- EXERCISE AIM -
Wherever the word "scene" appears in a line, copy that line.

** START MATERIAL PROVIDED **

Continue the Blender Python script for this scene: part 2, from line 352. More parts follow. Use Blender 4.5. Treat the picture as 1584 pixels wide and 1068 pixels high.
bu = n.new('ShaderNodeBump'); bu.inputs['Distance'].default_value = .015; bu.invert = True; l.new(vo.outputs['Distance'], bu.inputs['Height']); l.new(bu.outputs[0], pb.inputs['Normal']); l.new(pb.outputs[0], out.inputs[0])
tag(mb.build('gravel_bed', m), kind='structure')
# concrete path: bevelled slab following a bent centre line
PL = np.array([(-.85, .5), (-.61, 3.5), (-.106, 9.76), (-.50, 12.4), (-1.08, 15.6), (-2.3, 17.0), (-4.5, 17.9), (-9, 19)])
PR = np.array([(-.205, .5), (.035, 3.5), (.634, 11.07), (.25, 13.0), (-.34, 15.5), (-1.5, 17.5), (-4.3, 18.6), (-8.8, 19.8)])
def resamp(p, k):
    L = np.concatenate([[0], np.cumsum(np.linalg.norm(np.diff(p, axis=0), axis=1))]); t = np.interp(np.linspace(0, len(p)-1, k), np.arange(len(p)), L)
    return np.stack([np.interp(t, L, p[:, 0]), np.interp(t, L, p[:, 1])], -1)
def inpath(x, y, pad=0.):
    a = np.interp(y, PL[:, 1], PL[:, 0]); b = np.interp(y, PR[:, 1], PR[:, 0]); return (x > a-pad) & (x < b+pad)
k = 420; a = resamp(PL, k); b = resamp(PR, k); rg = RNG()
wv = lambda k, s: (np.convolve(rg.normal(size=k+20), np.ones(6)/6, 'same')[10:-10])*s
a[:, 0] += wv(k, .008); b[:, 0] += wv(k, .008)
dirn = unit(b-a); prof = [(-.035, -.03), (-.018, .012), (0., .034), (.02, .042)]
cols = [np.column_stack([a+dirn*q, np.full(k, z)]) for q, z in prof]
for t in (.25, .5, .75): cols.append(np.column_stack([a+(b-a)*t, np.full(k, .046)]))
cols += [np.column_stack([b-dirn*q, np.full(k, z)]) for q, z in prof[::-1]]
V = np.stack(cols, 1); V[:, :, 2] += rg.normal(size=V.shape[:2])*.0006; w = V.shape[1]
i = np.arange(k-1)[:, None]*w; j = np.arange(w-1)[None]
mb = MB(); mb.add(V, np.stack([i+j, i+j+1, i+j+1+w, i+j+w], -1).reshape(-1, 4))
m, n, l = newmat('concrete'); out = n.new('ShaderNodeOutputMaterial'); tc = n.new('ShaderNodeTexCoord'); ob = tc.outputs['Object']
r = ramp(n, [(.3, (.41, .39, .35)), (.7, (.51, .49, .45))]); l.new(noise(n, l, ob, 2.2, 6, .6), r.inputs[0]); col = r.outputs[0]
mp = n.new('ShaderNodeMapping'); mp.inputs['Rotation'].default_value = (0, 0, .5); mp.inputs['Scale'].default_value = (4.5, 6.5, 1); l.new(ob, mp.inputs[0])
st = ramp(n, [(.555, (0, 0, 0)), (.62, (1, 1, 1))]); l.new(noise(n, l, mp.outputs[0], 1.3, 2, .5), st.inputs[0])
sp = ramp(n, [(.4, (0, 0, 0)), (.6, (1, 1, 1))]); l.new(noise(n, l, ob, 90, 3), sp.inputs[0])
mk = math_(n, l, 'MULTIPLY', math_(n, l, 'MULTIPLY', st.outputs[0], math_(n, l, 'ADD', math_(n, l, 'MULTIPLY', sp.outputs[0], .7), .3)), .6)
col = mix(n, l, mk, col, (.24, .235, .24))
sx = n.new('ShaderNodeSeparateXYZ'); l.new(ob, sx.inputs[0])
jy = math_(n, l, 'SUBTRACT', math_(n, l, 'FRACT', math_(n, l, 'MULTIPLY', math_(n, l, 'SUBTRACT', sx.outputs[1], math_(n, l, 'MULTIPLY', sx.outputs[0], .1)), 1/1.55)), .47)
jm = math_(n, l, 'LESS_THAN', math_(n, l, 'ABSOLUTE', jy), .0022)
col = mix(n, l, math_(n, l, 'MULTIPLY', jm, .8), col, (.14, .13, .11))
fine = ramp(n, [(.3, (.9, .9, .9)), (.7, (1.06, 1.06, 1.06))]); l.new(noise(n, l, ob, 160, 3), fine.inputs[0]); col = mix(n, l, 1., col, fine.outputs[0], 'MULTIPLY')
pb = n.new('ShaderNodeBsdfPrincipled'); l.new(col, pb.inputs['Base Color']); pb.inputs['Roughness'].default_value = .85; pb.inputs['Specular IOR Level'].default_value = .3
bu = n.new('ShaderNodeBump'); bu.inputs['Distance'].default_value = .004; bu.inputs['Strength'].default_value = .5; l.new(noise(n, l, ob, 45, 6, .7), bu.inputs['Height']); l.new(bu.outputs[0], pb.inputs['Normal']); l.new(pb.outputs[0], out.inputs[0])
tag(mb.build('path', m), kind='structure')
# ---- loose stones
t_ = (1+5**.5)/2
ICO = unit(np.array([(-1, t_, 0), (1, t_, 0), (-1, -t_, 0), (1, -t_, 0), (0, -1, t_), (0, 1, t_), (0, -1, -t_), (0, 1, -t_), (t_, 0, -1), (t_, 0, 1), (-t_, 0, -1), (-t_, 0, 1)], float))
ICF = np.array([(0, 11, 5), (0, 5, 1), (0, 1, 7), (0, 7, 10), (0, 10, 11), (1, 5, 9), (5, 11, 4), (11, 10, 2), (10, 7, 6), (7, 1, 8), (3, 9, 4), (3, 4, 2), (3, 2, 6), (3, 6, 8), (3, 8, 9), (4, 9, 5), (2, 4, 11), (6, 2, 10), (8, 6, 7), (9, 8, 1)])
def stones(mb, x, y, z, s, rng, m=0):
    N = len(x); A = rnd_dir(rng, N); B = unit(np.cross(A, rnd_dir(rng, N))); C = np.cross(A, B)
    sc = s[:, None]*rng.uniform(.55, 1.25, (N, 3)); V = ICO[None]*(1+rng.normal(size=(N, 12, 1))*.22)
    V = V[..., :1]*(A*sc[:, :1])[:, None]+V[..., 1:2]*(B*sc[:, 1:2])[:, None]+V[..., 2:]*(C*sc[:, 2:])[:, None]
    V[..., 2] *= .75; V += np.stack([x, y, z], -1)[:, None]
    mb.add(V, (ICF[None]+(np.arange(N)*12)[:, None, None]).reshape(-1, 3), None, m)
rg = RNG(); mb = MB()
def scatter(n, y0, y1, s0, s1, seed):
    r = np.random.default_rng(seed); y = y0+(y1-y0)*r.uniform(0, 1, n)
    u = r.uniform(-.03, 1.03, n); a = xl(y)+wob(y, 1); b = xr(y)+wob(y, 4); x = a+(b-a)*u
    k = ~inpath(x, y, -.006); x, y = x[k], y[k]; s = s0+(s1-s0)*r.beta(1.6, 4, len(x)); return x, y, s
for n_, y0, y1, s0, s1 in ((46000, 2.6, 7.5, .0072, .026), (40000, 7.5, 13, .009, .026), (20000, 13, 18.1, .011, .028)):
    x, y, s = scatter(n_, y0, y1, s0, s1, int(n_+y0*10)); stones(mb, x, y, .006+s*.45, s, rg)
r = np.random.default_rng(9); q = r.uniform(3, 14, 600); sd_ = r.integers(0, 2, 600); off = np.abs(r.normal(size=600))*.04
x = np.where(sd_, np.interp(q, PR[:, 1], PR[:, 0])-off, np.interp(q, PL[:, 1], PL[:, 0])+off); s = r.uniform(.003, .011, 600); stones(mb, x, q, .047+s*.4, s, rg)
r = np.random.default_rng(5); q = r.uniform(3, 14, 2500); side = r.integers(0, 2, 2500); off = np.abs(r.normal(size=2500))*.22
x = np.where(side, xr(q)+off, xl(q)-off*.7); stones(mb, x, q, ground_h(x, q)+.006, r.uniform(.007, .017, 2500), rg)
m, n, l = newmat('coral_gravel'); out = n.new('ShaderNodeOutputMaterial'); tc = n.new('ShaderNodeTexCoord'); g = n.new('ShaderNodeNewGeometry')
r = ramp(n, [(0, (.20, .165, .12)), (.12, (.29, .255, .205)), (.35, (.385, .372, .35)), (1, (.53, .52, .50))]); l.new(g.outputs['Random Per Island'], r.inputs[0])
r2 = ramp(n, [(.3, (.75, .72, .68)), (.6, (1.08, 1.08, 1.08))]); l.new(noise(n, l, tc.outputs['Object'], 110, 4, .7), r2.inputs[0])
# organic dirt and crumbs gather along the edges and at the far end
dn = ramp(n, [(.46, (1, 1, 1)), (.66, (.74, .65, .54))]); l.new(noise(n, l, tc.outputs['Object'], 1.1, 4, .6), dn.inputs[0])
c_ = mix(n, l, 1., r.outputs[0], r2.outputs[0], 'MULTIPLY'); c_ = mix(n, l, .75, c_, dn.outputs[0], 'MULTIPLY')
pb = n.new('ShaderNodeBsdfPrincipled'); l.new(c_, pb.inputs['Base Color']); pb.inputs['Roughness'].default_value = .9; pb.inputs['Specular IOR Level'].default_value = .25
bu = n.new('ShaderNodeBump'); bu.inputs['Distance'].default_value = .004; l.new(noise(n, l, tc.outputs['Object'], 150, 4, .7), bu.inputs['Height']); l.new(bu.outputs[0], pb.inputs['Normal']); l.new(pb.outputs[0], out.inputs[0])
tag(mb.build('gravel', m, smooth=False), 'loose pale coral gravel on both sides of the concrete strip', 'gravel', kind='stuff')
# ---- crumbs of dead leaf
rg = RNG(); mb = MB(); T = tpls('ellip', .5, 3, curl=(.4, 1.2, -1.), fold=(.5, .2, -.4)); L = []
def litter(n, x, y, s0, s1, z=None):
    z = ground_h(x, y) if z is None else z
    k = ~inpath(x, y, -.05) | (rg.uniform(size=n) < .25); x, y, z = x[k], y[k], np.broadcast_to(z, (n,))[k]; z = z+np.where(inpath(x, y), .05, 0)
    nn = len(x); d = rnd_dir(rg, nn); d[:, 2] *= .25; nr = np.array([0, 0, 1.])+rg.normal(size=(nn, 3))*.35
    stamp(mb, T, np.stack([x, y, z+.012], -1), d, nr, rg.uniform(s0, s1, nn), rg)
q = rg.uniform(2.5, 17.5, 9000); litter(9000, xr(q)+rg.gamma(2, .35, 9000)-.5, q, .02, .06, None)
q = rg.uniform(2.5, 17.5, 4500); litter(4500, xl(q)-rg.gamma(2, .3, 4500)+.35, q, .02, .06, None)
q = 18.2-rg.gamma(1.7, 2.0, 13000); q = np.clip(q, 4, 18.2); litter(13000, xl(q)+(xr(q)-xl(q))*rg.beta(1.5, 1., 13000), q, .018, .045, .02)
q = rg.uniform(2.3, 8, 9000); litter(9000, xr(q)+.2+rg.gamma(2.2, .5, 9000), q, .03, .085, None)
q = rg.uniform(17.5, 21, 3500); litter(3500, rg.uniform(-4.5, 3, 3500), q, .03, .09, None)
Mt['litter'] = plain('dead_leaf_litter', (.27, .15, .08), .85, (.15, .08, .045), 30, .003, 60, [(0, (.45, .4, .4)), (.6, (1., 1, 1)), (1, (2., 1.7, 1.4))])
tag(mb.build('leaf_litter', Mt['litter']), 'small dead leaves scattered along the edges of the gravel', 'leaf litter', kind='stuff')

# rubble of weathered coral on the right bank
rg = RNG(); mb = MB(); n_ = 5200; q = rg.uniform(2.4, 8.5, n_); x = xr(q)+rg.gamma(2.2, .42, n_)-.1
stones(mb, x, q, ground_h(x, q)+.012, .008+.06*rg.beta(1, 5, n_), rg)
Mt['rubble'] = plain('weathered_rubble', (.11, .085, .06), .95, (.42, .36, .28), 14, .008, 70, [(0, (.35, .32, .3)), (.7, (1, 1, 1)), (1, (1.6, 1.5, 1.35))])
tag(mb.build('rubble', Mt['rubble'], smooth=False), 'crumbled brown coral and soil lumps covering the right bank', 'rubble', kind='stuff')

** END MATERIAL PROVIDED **
** START MATERIAL PROVIDED **

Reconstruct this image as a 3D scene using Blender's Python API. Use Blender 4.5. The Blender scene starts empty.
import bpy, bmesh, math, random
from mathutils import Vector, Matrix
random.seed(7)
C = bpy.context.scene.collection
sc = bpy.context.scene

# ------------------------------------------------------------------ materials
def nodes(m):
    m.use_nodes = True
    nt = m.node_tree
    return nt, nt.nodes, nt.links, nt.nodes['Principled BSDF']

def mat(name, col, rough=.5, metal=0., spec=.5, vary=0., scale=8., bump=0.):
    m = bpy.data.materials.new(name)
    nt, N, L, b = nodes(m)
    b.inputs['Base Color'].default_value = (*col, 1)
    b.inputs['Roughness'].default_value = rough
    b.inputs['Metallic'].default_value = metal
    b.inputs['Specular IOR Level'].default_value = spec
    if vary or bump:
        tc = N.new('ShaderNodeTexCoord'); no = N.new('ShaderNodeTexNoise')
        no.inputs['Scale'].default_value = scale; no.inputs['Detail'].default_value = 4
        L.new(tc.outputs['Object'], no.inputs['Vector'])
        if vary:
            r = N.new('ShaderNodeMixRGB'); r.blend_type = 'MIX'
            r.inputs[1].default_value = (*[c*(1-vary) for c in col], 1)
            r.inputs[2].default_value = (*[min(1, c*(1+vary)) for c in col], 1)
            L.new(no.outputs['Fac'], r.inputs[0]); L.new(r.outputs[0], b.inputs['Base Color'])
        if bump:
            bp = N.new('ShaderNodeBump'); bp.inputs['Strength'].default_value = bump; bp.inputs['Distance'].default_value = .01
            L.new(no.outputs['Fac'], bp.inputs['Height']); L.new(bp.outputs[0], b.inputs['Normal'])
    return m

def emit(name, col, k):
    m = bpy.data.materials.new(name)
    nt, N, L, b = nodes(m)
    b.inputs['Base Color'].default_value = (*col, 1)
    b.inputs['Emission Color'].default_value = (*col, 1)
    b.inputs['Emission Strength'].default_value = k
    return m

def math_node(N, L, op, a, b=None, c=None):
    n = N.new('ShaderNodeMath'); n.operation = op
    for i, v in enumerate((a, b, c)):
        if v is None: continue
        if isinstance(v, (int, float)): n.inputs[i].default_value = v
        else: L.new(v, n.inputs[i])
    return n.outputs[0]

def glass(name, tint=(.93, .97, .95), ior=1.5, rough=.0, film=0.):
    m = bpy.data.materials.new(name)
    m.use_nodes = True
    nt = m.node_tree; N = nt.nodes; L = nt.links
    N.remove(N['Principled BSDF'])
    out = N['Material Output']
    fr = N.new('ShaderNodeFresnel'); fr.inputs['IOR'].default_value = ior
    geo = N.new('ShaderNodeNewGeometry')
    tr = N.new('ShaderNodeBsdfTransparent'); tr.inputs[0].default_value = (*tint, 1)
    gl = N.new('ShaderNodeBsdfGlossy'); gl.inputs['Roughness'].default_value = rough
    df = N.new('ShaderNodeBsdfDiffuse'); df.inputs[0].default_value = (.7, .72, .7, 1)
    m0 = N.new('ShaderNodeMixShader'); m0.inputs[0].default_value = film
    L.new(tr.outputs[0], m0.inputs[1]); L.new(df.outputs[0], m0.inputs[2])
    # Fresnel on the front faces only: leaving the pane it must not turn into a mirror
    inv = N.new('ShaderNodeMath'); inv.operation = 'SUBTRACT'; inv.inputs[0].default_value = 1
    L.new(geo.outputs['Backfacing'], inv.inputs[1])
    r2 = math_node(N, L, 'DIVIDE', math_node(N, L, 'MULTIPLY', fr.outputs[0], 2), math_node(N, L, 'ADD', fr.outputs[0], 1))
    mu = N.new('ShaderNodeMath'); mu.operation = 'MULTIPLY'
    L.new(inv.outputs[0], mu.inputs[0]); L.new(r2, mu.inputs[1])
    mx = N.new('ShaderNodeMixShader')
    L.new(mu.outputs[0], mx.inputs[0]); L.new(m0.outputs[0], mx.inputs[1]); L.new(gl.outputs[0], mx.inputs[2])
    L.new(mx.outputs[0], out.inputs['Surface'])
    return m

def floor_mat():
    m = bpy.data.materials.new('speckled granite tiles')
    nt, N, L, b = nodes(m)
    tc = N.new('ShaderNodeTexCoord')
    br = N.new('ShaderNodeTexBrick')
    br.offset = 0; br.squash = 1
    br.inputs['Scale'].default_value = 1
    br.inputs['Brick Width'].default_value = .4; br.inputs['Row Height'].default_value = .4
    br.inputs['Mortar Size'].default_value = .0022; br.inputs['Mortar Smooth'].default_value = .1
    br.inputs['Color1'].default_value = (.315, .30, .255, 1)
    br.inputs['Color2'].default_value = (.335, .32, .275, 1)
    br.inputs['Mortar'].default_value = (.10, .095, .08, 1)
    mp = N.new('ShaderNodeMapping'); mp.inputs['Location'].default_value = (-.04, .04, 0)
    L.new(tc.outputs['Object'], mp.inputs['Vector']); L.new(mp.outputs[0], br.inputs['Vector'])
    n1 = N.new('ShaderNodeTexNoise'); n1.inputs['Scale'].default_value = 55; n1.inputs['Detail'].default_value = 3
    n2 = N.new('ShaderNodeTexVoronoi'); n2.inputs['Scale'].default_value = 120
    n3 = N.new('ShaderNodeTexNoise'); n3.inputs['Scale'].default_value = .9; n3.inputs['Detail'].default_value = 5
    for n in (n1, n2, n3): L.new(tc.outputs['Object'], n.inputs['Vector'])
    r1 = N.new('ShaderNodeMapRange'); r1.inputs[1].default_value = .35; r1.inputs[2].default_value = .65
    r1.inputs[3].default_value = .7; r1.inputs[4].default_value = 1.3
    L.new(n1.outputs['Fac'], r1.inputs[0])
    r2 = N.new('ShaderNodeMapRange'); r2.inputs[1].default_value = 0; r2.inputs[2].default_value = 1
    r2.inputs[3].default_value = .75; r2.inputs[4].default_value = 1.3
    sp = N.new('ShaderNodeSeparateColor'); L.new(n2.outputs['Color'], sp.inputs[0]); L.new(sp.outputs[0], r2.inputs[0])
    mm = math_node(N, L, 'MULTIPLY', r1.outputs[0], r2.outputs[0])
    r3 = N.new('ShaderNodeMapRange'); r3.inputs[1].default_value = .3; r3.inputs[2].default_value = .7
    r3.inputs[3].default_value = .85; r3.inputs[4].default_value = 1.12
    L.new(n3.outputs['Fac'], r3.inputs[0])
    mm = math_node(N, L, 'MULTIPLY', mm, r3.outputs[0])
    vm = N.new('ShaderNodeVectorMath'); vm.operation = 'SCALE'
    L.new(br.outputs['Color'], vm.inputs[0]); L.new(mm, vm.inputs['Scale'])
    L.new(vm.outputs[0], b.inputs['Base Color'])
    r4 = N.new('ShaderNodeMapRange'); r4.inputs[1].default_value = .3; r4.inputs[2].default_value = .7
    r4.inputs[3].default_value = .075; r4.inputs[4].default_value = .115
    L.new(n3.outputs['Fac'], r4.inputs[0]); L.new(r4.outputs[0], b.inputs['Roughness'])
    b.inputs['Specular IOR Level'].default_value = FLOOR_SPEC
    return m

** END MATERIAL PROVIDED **
** START MATERIAL PROVIDED **

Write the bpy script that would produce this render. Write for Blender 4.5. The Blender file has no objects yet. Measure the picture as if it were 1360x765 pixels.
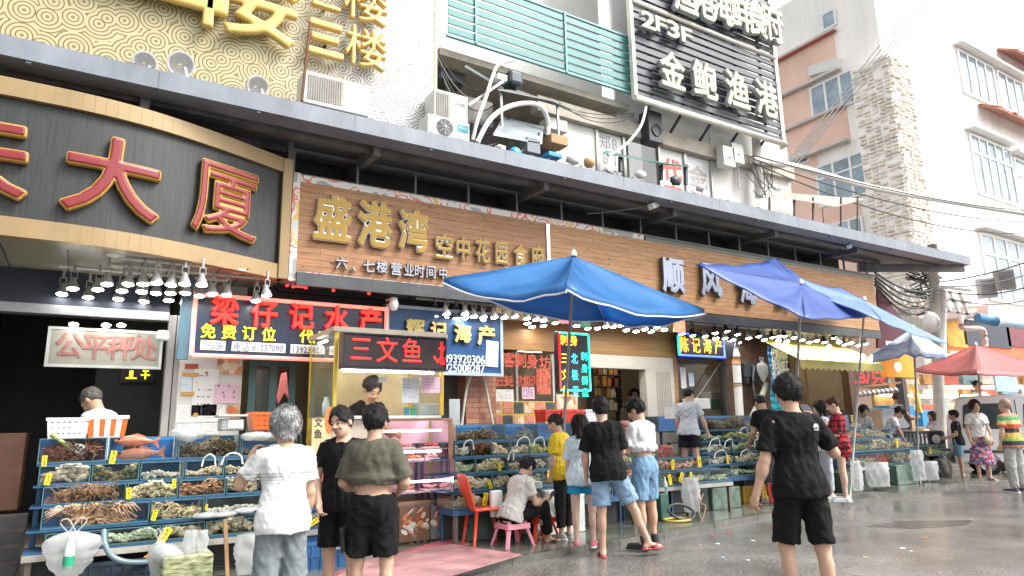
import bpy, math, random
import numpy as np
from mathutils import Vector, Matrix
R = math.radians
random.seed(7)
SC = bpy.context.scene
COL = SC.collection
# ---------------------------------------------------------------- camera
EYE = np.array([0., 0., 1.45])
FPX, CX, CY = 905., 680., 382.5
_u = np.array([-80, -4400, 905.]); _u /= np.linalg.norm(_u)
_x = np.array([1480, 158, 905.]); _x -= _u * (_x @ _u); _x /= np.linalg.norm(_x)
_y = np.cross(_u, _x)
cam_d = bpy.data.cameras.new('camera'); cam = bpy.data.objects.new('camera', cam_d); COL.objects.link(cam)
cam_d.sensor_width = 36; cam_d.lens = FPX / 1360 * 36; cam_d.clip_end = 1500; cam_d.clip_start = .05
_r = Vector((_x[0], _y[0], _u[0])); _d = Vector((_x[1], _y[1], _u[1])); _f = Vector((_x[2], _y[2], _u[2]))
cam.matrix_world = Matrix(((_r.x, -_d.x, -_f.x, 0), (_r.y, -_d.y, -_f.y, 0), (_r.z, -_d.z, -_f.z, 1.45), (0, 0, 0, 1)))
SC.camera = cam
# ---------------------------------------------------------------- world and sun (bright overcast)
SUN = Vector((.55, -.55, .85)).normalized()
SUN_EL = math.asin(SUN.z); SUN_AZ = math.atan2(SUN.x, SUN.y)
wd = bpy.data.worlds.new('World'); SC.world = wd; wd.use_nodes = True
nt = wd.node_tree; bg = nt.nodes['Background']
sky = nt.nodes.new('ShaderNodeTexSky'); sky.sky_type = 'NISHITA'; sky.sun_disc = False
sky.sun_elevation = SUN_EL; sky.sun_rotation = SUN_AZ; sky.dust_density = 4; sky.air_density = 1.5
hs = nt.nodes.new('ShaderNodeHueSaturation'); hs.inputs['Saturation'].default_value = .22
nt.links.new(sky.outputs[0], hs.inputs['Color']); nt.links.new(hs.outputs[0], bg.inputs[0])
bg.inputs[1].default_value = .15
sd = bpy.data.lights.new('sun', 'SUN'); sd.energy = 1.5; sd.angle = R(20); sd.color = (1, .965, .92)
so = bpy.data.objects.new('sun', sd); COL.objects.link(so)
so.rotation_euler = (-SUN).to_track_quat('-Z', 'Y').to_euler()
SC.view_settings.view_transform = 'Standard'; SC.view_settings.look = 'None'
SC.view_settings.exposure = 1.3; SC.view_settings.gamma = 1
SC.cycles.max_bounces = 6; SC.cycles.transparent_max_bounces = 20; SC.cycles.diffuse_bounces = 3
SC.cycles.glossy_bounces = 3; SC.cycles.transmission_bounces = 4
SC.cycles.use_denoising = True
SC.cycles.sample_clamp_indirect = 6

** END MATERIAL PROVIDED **

- FINISHED TASK -
Continue the Blender Python script for this scene: part 2, from line 352. More parts follow. Use Blender 4.5. Treat the picture as 1584 pixels wide and 1068 pixels high.
Reconstruct this image as a 3D scene using Blender's Python API. Use Blender 4.5. The Blender scene starts empty.
C = bpy.context.scene.collection
sc = bpy.context.scene
SC = bpy.context.scene